It’s Just Not Cricket as UAE Player Receives 14-Year Ban for Match Fixing

The International Cricket Council (ICC) have given Mehar Chhayakar a 14-year ban for breaking the rules and regulations concerning match-fixing.

Chhayakar was born in India but has spent most of his playing career in the United Arab Emirates (UAE). He won’t be playing again for a long time though after being found guilty by an ICC Anti-Corruption tribunal of charges relating to matches he played in for UAE against Zimbabwe and in the GT20 event held in Canada three years ago.

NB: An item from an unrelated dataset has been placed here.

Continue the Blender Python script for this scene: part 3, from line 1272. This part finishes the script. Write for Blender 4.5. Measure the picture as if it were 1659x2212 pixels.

The tribunal found that he twice breached Article 2.1.1 that forbids players from attempting to influence the result, progress, conduct or any other aspect of an international fixture. Chhayakar was also found guilty of twice attempting to induce others to attempt to influence the result of a match.

The UAE player was also found to have breached the rules regarding not cooperating and obstructing investigations into possible corrupt behaviour.

His offences have been linked to the cases of fellow UAE players, Gulam Shabbir and Qadeer Khan. They have both already accepted sanctions after admitting breaching the ICC Anti-Corruption Code. This was over approaches that had been made to them by Chhayakar.

ICC General Manager Alex Marshal said that they’d first had reason to be concerned about Chhayakar four years ago. He’d been involved in the organisation of a corrupt tournament held in Ajman. The 14-year ban imposed is another example, he said, of his “continuing efforts to corrupt and damage our sport.”

This week has seen the International Betting Integrity Association (IBIA) reveal that in Q3 of this year, there were 76 matches that were flagged for suspicious betting patterns.

It was tennis rather than cricket that saw the most incidents of suspicious betting accounting for 33 cases. Next highest was esports with 16 followed by football with 13 and table-tennis, 10. However, the 76 matches is 12 less than the number reported in Q2.

There has been a 60% quarter-on-quarter drop for football which had seen the most cases in Q2. It’s not such good news for esports which has seen a fourfold rise, with tennis up 20% compared to the previous quarter.

The IBIA CEO is Khalid Ali and he gave possible reasons why there had been so many alerts. One is the growth in IBIA membership this year. He added that this had increased global market coverage. “The alerts identified and reported, underlining the beneficial impact of a global multi-operator betting integrity network.”

49% of the alerts took place in Europe. The next highest is Asia who account for 11% of cases with 9% happening in Africa. A total of 29 countries saw alerts reported, that’s down seven from Q2.